- **PROVIDED DATA**

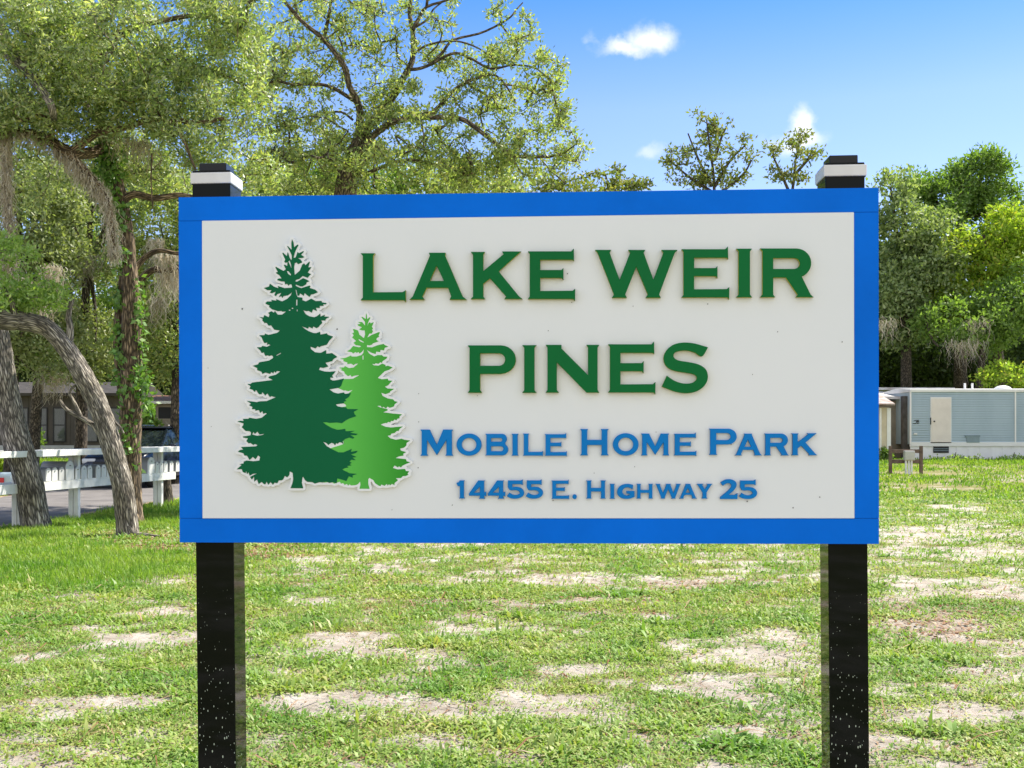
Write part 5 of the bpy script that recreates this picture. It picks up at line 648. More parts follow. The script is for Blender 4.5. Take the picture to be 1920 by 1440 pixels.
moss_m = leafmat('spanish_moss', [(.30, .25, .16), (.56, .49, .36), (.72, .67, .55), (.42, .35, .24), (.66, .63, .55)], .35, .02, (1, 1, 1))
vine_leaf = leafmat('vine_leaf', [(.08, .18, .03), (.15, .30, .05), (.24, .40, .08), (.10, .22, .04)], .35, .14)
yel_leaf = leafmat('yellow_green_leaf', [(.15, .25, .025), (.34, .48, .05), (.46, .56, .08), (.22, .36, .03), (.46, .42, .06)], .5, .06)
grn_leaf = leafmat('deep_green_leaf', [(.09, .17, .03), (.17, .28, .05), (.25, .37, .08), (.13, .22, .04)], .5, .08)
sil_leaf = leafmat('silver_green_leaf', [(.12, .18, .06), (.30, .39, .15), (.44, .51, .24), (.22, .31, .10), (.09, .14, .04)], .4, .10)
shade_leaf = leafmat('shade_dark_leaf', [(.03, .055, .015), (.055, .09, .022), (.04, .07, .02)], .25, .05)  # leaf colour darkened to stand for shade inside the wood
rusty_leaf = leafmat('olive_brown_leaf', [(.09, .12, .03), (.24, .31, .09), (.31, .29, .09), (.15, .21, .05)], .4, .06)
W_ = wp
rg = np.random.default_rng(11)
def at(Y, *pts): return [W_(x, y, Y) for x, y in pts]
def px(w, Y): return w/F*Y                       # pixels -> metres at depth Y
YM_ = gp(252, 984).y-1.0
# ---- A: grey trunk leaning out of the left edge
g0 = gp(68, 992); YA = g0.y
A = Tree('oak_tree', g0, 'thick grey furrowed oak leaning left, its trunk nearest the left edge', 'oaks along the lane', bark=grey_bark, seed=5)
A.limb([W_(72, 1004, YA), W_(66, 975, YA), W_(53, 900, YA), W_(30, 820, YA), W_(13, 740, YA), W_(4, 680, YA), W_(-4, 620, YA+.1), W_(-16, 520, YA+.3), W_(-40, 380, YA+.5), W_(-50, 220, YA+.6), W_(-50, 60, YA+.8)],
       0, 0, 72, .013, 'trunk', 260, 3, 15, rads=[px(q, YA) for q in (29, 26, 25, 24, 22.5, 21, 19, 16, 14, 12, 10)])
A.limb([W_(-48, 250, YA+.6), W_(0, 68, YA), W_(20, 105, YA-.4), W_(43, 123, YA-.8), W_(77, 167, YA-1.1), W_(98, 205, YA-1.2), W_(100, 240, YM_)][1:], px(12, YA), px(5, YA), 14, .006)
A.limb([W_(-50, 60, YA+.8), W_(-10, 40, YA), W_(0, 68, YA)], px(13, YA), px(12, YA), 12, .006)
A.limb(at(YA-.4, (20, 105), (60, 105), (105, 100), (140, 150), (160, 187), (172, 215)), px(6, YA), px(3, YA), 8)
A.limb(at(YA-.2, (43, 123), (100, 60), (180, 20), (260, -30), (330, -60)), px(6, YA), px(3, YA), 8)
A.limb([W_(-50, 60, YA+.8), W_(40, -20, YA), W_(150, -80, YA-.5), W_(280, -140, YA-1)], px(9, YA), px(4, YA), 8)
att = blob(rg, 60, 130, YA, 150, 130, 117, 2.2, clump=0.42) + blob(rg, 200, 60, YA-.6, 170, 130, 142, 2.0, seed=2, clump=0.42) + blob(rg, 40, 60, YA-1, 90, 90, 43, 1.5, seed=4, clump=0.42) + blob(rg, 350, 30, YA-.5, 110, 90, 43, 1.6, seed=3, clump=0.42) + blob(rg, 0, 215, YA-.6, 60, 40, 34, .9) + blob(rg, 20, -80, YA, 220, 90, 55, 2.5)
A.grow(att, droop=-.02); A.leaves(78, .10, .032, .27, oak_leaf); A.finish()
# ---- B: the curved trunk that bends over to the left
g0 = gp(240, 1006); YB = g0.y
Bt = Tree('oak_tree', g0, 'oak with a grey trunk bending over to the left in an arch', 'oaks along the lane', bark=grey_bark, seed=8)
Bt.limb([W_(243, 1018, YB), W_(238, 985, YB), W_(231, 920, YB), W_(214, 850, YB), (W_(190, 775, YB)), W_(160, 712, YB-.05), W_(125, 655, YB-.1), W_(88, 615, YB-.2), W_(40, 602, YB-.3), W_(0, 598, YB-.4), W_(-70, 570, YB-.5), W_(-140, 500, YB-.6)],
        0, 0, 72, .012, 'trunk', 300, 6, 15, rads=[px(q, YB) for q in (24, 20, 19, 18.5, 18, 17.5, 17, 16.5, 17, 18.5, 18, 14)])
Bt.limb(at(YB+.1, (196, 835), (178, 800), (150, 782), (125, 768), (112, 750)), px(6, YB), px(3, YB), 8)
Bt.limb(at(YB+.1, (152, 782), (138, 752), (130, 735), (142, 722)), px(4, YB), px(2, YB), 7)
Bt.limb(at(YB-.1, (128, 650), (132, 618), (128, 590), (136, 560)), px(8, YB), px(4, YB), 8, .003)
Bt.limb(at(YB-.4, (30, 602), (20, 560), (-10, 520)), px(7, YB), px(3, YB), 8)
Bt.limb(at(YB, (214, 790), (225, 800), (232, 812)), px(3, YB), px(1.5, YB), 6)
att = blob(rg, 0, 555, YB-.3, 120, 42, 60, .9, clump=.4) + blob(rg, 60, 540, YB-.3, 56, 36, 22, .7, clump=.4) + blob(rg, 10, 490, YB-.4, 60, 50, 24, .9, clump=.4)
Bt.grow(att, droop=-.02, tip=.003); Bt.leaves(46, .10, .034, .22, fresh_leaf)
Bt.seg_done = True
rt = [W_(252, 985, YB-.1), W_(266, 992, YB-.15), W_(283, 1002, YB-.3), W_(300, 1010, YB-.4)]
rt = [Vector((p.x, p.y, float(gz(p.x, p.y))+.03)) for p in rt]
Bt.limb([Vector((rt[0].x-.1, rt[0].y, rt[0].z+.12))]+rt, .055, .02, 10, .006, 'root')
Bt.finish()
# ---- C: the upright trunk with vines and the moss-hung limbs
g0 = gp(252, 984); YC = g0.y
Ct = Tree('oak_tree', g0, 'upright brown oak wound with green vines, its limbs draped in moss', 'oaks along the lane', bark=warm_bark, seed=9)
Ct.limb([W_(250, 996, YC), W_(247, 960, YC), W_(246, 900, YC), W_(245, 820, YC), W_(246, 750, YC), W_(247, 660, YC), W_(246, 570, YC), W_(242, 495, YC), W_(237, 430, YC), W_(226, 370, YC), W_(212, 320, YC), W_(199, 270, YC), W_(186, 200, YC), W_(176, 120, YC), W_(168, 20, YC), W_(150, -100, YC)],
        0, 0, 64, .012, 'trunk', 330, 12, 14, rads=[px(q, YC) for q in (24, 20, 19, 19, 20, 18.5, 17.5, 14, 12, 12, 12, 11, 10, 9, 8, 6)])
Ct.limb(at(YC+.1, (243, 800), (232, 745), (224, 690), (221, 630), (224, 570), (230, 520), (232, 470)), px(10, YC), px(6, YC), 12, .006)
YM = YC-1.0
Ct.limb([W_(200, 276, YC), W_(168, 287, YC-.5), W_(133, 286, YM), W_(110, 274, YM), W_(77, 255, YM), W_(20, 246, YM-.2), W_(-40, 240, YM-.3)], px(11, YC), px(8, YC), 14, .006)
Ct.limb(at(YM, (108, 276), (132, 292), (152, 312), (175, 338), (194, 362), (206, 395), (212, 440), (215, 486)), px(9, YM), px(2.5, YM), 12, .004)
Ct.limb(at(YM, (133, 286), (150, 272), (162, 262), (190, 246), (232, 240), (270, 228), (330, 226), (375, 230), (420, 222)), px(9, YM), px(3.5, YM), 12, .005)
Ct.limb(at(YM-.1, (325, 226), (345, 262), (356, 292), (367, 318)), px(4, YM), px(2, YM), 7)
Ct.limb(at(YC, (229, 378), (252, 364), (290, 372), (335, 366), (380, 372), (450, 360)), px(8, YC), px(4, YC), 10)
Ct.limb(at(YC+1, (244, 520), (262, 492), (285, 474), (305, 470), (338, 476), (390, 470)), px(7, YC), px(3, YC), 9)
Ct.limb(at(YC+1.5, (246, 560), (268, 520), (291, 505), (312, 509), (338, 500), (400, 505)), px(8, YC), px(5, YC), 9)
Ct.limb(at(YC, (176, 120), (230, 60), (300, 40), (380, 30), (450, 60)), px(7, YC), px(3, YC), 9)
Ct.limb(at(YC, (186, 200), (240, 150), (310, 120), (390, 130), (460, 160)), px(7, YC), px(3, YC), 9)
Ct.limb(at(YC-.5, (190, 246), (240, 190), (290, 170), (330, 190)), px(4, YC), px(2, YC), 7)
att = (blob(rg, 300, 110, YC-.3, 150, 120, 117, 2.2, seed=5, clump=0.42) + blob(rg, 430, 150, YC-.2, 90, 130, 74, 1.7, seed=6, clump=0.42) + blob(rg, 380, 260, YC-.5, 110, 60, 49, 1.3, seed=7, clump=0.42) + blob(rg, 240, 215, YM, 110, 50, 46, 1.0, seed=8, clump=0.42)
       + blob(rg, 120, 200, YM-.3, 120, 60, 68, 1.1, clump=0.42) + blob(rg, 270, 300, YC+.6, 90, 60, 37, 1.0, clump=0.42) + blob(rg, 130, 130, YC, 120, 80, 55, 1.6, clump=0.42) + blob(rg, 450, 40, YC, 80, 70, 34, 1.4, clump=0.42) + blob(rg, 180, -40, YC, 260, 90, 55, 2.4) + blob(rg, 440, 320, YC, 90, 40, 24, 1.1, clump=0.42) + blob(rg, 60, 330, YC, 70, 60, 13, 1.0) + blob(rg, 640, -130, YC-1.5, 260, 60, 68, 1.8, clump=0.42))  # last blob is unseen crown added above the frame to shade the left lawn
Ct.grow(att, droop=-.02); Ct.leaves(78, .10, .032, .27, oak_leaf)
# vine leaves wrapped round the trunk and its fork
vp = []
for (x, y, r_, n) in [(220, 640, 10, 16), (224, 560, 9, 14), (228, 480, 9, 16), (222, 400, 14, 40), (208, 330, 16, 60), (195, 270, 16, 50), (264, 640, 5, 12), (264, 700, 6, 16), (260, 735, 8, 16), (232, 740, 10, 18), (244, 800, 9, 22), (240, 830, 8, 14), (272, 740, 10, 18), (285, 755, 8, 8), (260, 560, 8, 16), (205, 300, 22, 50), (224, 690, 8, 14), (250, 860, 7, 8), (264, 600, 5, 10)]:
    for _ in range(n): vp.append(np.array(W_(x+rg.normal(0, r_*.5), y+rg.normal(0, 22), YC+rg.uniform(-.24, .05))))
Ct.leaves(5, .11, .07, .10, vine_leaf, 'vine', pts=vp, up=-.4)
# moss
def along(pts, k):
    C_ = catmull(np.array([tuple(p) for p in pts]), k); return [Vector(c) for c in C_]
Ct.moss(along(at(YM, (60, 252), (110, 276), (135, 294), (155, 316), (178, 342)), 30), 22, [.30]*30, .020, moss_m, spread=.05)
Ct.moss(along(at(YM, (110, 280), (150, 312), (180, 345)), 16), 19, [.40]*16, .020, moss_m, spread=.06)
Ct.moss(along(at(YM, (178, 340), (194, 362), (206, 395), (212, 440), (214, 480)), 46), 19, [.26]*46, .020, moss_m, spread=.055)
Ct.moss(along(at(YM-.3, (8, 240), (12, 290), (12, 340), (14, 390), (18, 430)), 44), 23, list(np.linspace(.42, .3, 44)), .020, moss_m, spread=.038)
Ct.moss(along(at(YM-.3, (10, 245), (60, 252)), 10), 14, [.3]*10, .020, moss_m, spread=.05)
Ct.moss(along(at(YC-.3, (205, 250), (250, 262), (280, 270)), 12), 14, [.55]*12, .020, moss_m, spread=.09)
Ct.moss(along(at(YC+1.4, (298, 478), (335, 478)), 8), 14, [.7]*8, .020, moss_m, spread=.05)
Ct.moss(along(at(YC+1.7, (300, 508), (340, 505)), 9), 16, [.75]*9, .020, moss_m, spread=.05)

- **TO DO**
Look over the material above and show each line where "that" appears.

- **TASK OUTPUT**
Write part 5 of the bpy script that recreates this picture. It picks up at line 648. More parts follow. The script is for Blender 4.5. Take the picture to be 1920 by 1440 pixels.
# ---- B: the curved trunk that bends over to the left